Instruction ->
Collect each line of the records containing the string "part".

-- Start Input --

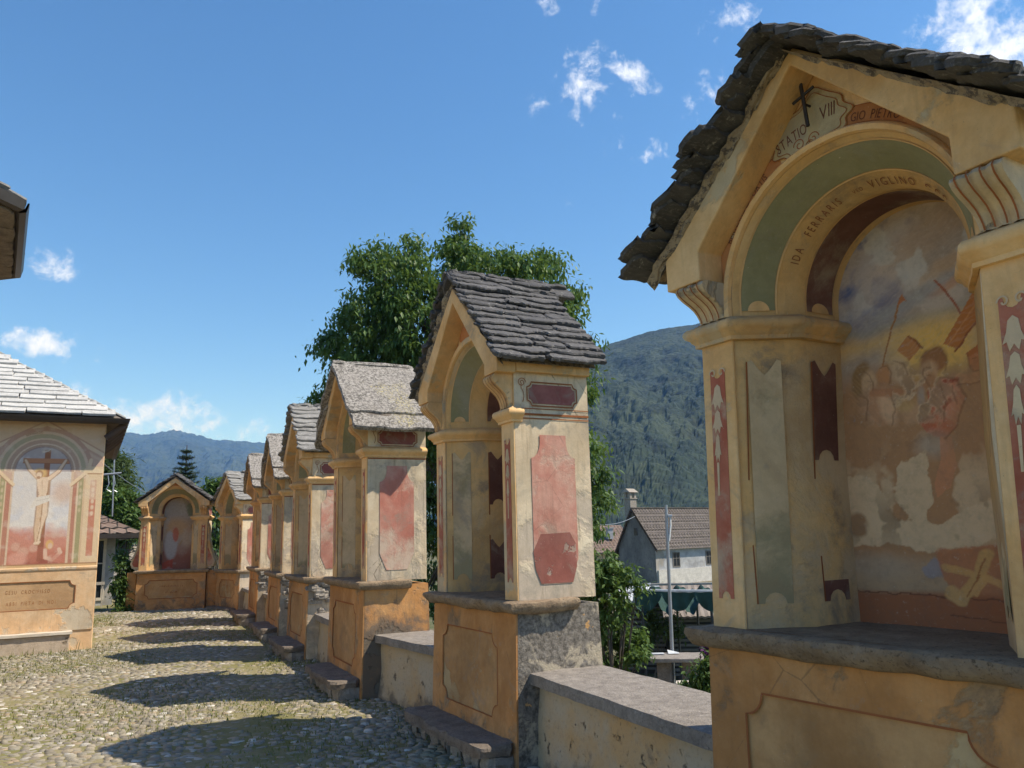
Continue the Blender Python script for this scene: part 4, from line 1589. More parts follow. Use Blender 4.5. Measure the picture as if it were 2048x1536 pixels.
def writing_eight(t, q, P):
    za = q['za']
    for args in ((.560, .615, 110, 145, za, -.0078, .002), (.560, .620, 148, 171, za, -.0080, .004), (.560, .625, 84, 52, za, -.0078, .002), (.550, .622, 54, 28, za, -.0082, .005)):
        rb = MB()
        ribbon_band(rb, *args)
        ro = rb.build('ribbon', [MT['ribbon']], t)
        for r_ in (args[0] - .001, args[1] + .001):
            rl = MB()
            a, b = args[2], args[3]
            ribbon_line(rl, [(r_ * math.cos(R(a + (b - a) * i / 20)), za + r_ * math.sin(R(a + (b - a) * i / 20))) for i in range(21)], .0035, lambda x, z: (x, -.0088, z))
            rl.build('painted_line', [MT['line']], ro)
    for (txt, sz, rr, dg) in (('BERNARDO', .046, .564, 150), ('ORTIS', .046, .564, 128), ('DI GIO PIETRO', .048, .568, 82)):
        arc_letters(txt, sz, rr, dg, za, -.0094, spacing=.10, narrow=.72).build('inscription', [MT['ink']], ro)
    # cartouche
    c = MB()

    def lobes(k, y0):
        pts = []
        n = 64
        for i in range(n):
            f = i / n
            a = 2 * PI * f
            # two overlapping lobes in (angle, radius) space
            ca, rr = math.cos(a), math.sin(a)
            sc = 1 + .07 * math.cos(9 * a)
            x = ca * .185 * sc * k
            z = rr * .098 * sc * k
            z -= .17 * (x ** 2) * 8 * .45
            z += .05 * math.exp(-((x - .06) / .06) ** 2) * (1 if rr > 0 else 0)
            z += .035 * math.exp(-((x + .0) / .03) ** 2) * (1 if rr < 0 else 0)
            ang = .05
            pts.append((-.045 + x * math.cos(ang) - z * math.sin(ang), za + .62 + x * math.sin(ang) + z * math.cos(ang)))
        c.plate(pts, y0=y0, y1=-.0062) if c is not None else None
        return pts
    o1 = lobes(1.0, -.012)
    co = c.build('cartouche', [MT['cart']], t, bevel=.002)
    c2 = MB()
    c2.plate([(x * .86 + .14 * -.045, z * .86 + .14 * (za + .62)) for x, z in o1], y0=-.0145, y1=-.0122)
    c2.build('cartouche_field', [MT['cart_in']], co)
    c3 = MB()
    ribbon_line(c3, o1, .004, lambda x, z: (x, -.0150, z), closed=True)
    ribbon_line(c3, [(x * .86 + .14 * -.045, z * .86 + .14 * (za + .62)) for x, z in o1], .003, lambda x, z: (x, -.0152, z), closed=True)
    for sx, px in ((-1, -.095), (1, -.03)):
        ribbon_line(c3, [(px + sx * (.028 - a * .0011) * math.cos(a * .4), za + .565 + (.028 - a * .0011) * math.sin(a * .4)) for a in range(22)], .0045, lambda x, z: (x, -.0152, z))
    c3.build('painted_line', [MT['line']], co)
    arc_letters('STATIO', .066, .572, 110, za + .03, -.0155, spacing=.08, narrow=.60).build('inscription', [MT['ink']], co)
    arc_letters('VIII', .078, .600, 89, za + .02, -.0155, spacing=.08, narrow=.66).build('inscription', [MT['ink']], co)
    # little iron cross standing off the wall above it
    k = MB()
    k.tube([(-.035, -.05, za + .79), (-.018, -.055, za + .60)], .0075, 6)
    k.tube([(-.078, -.052, za + .725), (.022, -.052, za + .748)], .006, 6)
    k.tube([(-.028, -.053, za + .70), (-.028, -.006, za + .70)], .005, 6)
    k.build('iron_cross', [MT['iron']], t, smooth=60)
    # donors' names on the splay
    L0 = math.hypot(q['d1'], q['a0'] - q['a1'])

    def ring(txt, sz, deg, ub=.955, narrow=.8, spacing=.22):
        mb = MB()
        rr = q['a0'] + (q['a1'] - q['a0']) * .85
        letters(mb, txt, sz, lambda s, up: P(0, ub - up / L0, ('A', R(deg) - s / rr), .0045), spacing, narrow)
        return mb.build('inscription', [MT['ink2']], t)
    ring('IDA', .052, 152, narrow=.66)
    ring('FERRARIS', .052, 133, narrow=.66)
    ring('VED.', .026, 95, .93)
    ring('VIGLINO', .058, 84, narrow=.68)
    mb = MB()
    for i, dg in enumerate((46, 39, 33)):
        pts = [(.012 * math.cos(a * .5) * (1 - a / 16), .012 * math.sin(a * .5) * (1 - a / 16)) for a in range(9)]
        rr = .345
        ribbon_line(mb, [(x, y + .02) for x, y in pts], .005, lambda s, up: P(0, .95 - up / L0, ('A', R(dg) - s / rr), .0046))
    mb.build('painted_line', [MT['line']], t)


def writing_seven(t, q, P):
    za = q['za']
    for a_, b_ in ((168, 112), (68, 12)):
        rb = MB()
        ribbon_band(rb, .575, .64, a_, b_, za, -.0078, .002)
        rb.build('ribbon', [MT['ribbon']], t)
    c = MB()
    pts = [(.20 * math.cos(a) * (1 + .06 * math.cos(7 * a)), za + .66 + .13 * math.sin(a) * (1 + .06 * math.cos(7 * a)) - 1.2 * (.20 * math.cos(a)) ** 2) for a in [2 * PI * i / 40 for i in range(40)]]
    c.plate(pts, y0=-.011, y1=-.0062)
    co = c.build('cartouche', [MT['ribbon']], t, bevel=.002)
    arc_letters('STATIO', .06, .66, 104, za + .03, -.0125, narrow=.75).build('inscription', [MT['ink']], co)
    L0 = math.hypot(q['d1'], q['a0'] - q['a1'])

    def ring(txt, sz, deg, ub=.95):
        mb = MB()
        rr = q['a0'] + (q['a1'] - q['a0']) * .85
        letters(mb, txt, sz, lambda s, up: P(0, ub - up / L0, ('A', R(deg) - s / rr), .0045), .14, .72)
        return mb.build('inscription', [MT['ink']], t)
    ring('SUOR M.', .032, 88)
    ring('DRES', .044, 62)


def writing_small(t, q, P):
    za = q['za']
    rb = MB()
    r0 = q['a0'] + .062
    ribbon_band(rb, r0, r0 + .06, 150, 30, za, -.0078)
    ro = rb.build('ribbon', [MT['ribbon']], t)
    arc_letters('STATIO', .05, r0 + .006, 104, za, -.0094, narrow=.75).build('inscription', [MT['ink2']], ro)


MT['ink2'] = flat('red_brown_lettering', (0.30, 0.12, 0.055), .9)
MT['red_patch'] = plaster('old_red_paint', (0.33, 0.115, 0.09), (0.40, 0.18, 0.145), worn=(0.60, 0.48, 0.38), wscale=9, streak=.3, bumpd=.003, soft=.02)
MT['iron'] = flat('rusted_iron', (0.05, 0.042, 0.038), .6)

SH = {1: (-8.171, 19.4, .2), 2: (-6.673, 19.019, -.877), 3: (-5.027, 15.754, -1.151), 4: (-3.918, 13.342, -1.152),
      5: (-2.94, 11.141, -1.136), 6: (-1.738, 8.485, -1.123), 7: (-.315, 6.06, -1.086), 8: (1.209, 2.942, -1.011)}
make_shrine(SH[8][:2], SH[8][2], 'nearest painted shrine, tallest in view, with a large faded scene of a cross being carried', dict(shrine_dims(W=1.405, zl=1.052, H=1.203, r_h=1.10, hood=1.035, a1=.37, za_o=.135, foot_o=.25, fo=.15, fin=.13, ia=.078), av=.034), roof='slate_big', detail=2,
            texts=[writing_eight], mural=mural_carrying, seed=8, mats={'yellow_worn': 'console8'}, warp=(.055, .03), front=.09, ov=.13)
make_shrine(SH[7][:2], SH[7][2], 'tall slate-roofed shrine with flaked pink side panel, standing before the big leafy tree', shrine_dims(zl=1.03), roof='slate', detail=2,
            texts=[writing_seven], seed=7, base_side='damp', warp=(.01, .015), string=False, patch=True)
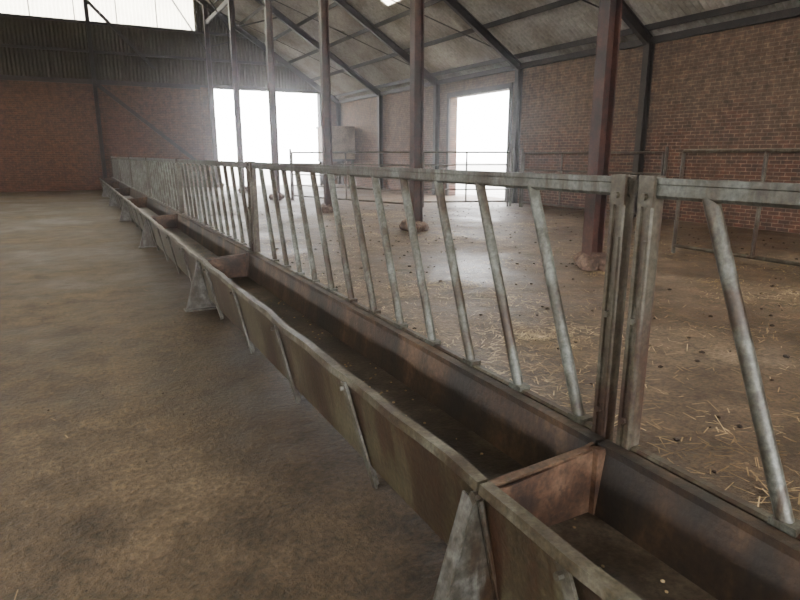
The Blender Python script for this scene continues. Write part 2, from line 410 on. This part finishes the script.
# ---------------------------------------------------------------- straw, clods
bm=bmesh.new()
def sliver(x,y,z=.006,k=1):
    l=random.uniform(.03,.11)*(1 if random.random()<.95 else 2)*k; a=random.uniform(0,math.pi); wd=random.uniform(.0015,.0035)
    dx,dy=math.cos(a)*l/2,math.sin(a)*l/2; nx,ny=-math.sin(a)*wd,math.cos(a)*wd
    z1=z+random.uniform(0,.015); z2=z+random.uniform(0,.015)
    v=[bm.verts.new(q) for q in [(x-dx-nx,y-dy-ny,z1),(x+dx-nx,y+dy-ny,z2),(x+dx+nx,y+dy+ny,z2),(x-dx+nx,y-dy+ny,z1)]]
    bm.faces.new(v)
cl=[(random.uniform(1.8,8.5),random.uniform(0,14),random.uniform(.12,.55)) for _ in range(110)]
for i in range(26000):
    if random.random()<.8:
        c=random.choice(cl); x=random.gauss(c[0],c[2]); y=random.gauss(c[1],c[2])
    else: x=random.uniform(1.6,11.5); y=random.uniform(-2,20)
    if 1.62<x<11.6 and y<28: sliver(x,y)
for i in range(30): sliver(random.uniform(-2.5,.7),random.uniform(.8,8),k=.6)
for i in range(60): sliver(random.gauss(-.75,.10),random.gauss(3.2,.05),k=.5)
me=bpy.data.meshes.new('scattered_straw'); bm.to_mesh(me); bm.free(); me.materials.append(straw_m)
o=bpy.data.objects.new('scattered_straw',me); C.objects.link(o)
w=MB()
for i in range(700):
    x=random.uniform(1.7,11); y=random.uniform(0,16)
    w.blob((x,y,.004),random.uniform(.006,.028),(1,1,.6),1,.25)
for i in range(70):
    w.blob((random.uniform(-2,.8),random.uniform(1,7),.003),random.uniform(.003,.008),(1,1,.6),1,.25)
w.done('dung_clods',clod_m)
w=MB()
for i in range(220):
    w.blob((random.uniform(1.09,1.39),random.uniform(.2,9),.287),random.uniform(.003,.008),(1,1,.6),1,.25)
w.done('feed_crumbs',straw_m)

# ---------------------------------------------------------------- dust haze volume, added for glare around the doorways
m=bpy.data.materials.new('dust_glare_haze'); m.use_nodes=True; nt=m.node_tree; nt.nodes.clear()
o=N(nt,'ShaderNodeOutputMaterial'); vs=N(nt,'ShaderNodeVolumeScatter'); vs.inputs['Density'].default_value=.0035; vs.inputs['Anisotropy'].default_value=.88
vs.inputs['Color'].default_value=(.97,.98,1,1); nt.links.new(vs.outputs[0],o.inputs['Volume'])
MB().box((-11.9,Y0+.1,.001),(11.9,L-.01,11.3)).done('dust_glare_haze',m)

# ---------------------------------------------------------------- light
wd=bpy.data.worlds.new('overcast_sky'); bpy.context.scene.world=wd; wd.use_nodes=True
nt=wd.node_tree; bg=nt.nodes['Background']
tc=N(nt,'ShaderNodeTexCoord'); nz=noise(nt,tc.outputs['Generated'],2,4,.5)
r=ramp(nt,[(.3,(.98,.98,1)),(.7,(1,.99,.97))],nz.outputs[0]); nt.links.new(r.outputs[0],bg.inputs[0])
bg.inputs[1].default_value=25
# ---------------------------------------------------------------- camera
cam=bpy.data.cameras.new('camera'); co=bpy.data.objects.new('camera',cam); C.objects.link(co)
co.location=(0,0,H); co.rotation_euler=(math.radians(90-13.6),0,math.radians(-28.1))
cam.sensor_width=36; cam.lens=27; cam.clip_start=.05; cam.clip_end=500
bpy.context.scene.camera=co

-- End Input --

Exercise result ->
Continue the Blender Python script for this scene: part 4, from line 1589. More parts follow. Use Blender 4.5. Measure the picture as if it were 2048x1536 pixels.
The Blender Python script for this scene continues. Write part 2, from line 410 on. This part finishes the script.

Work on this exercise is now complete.